Further to that (according to another thing I've learned about myself), I don't really feel that I am passionate ENOUGH about any ONE thing to make it my full-time career. I have many passions -  or more specifically I have a little bit of passion for a bunch of different things, so it would be really tough for me to pick one thing, or to organize the motley bunch of passions that I have into some semblance of a career wherein I can actually pay my bills. I would end up working 5 little jobs, and that would stress me out even more than working one large one!

I'm not naive - I certainly see the benefits to being your own boss and doing what you love every day. Despite my caution about that type of lifestyle, there is still part of me that hasn't completely written off working for myself someDAY, or that isn't jealous of the bloggers I follow and their super-successful businesses. But the fact is, you never see the whole story of someone's life, only the parts they choose to share, and for that reason you should never use others' success and passion as a meter stick for your own.

What works for one person may not work for you - and I'm slowly coming to the realization that, for me, that's OK. I don't have to turn my writing or my art into a full-time career in order to feel accomplished. 9-5 may  not be for everyone, but for me the benefits far outweigh the frustrations. It's not about being "superwoman" or being "like

Who knows what the future will bring (yet another lesson I have learned), so who knows if I'll feel this way forever, or have the luxury of a secure 9-5 forever (probably not). But this is what I want right now. I'm quite happy with my practical career choice, and leaving my hobbies to indulge in at home when I have time. The fact is, if you are living the life that you want right now and that works best for you right now, you ARE living your passion - whether you are doing it in a cubicle in an office tower, or on a computer in your home.


Allison said...

Writing as a career is extremely hard to find steady work in. You have to be the best of the best to make a living off of it. It's definitely something that works better as a side gig in my experience. But if you tried hard enough I'm sure you could!

Kim Humes said...

You're right - I have tried to get into freelance gigs before and you usually get like 10 rejections before anyone will even publish you - plus journalism as a field is changing so much and there are many job losses happening, so that's another reason I didn't go back to school and get into it. At least if I do it in my spare time I am not dependent on it to make a living. I really admire people who are brave enough to give it a go though-I like having money far too much lol (well enough money to do something fun here and there anyway)

Sara Elizabeth said...

"And when I really think about it, would I want to do something that I see as a "fun hobby" for my job 24-7?" - I went through this and learned my answer was, "No," the hard way. I got a degree in Graphic Design, which is my hobby, and am now not using my degree by choice.

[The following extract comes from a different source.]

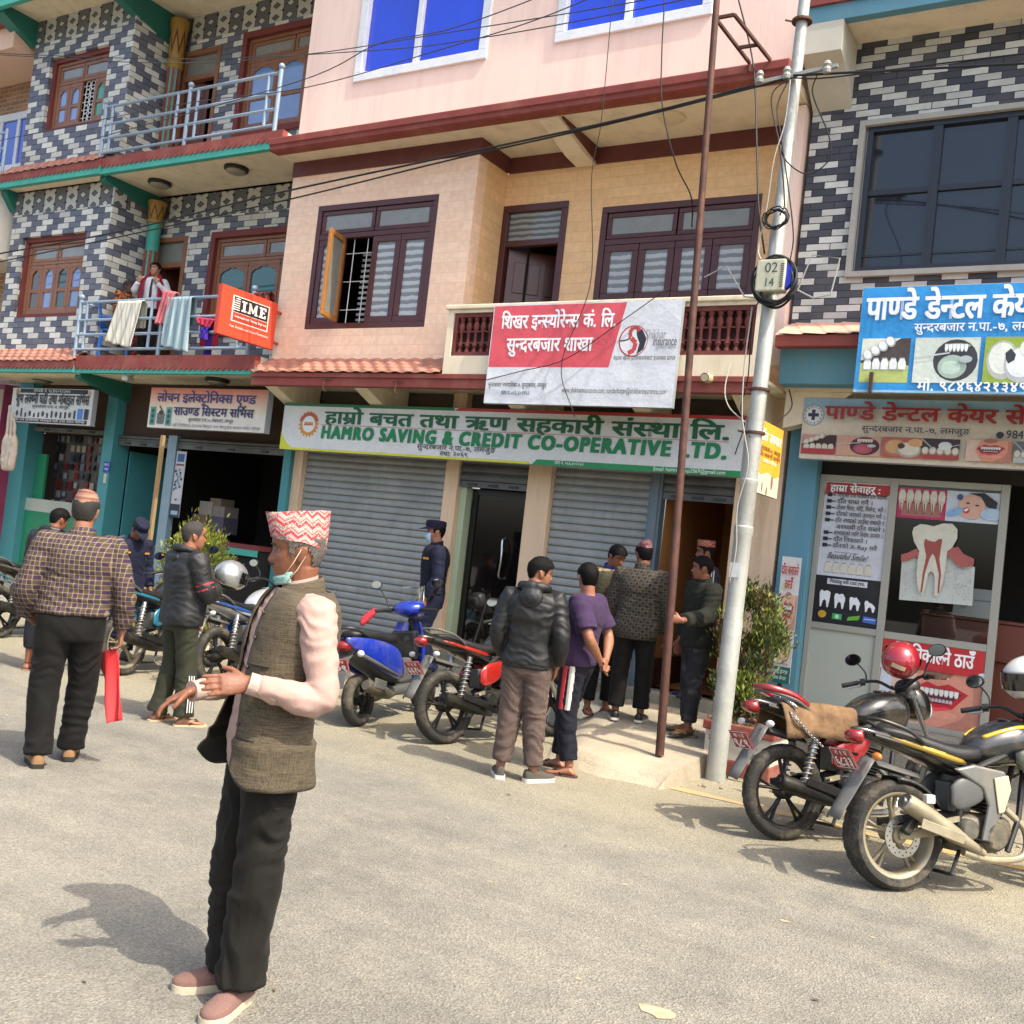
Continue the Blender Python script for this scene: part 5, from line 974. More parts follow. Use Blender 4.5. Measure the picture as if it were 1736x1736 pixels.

I got burned out and attempting to make a career out of my hobby killed the joy in my hobby for me. I am just now designing again here-and-there, it took me a long time to want to design again.

Kim Humes said...

Thanks for your perspective -its good to hear from someone who has been there. Graphic design is something I've always enjoyed too, and I've contemplated going back to school to take a degree or diploma in it, but the fact is I can't bring myself to spend the money and put myself into major debt. I like the idea of going back to school, but more so to add to what I already have or to do something just for the fun of it. Changing careers completely right now is just not realistic for me - well, it's doable but I just don't want to do it badly enough to go through the upheaval it would create in my life, you know? Good to hear you're back to designing again though! Perhaps now that you're doing it for fun, you will get the passion back you once had!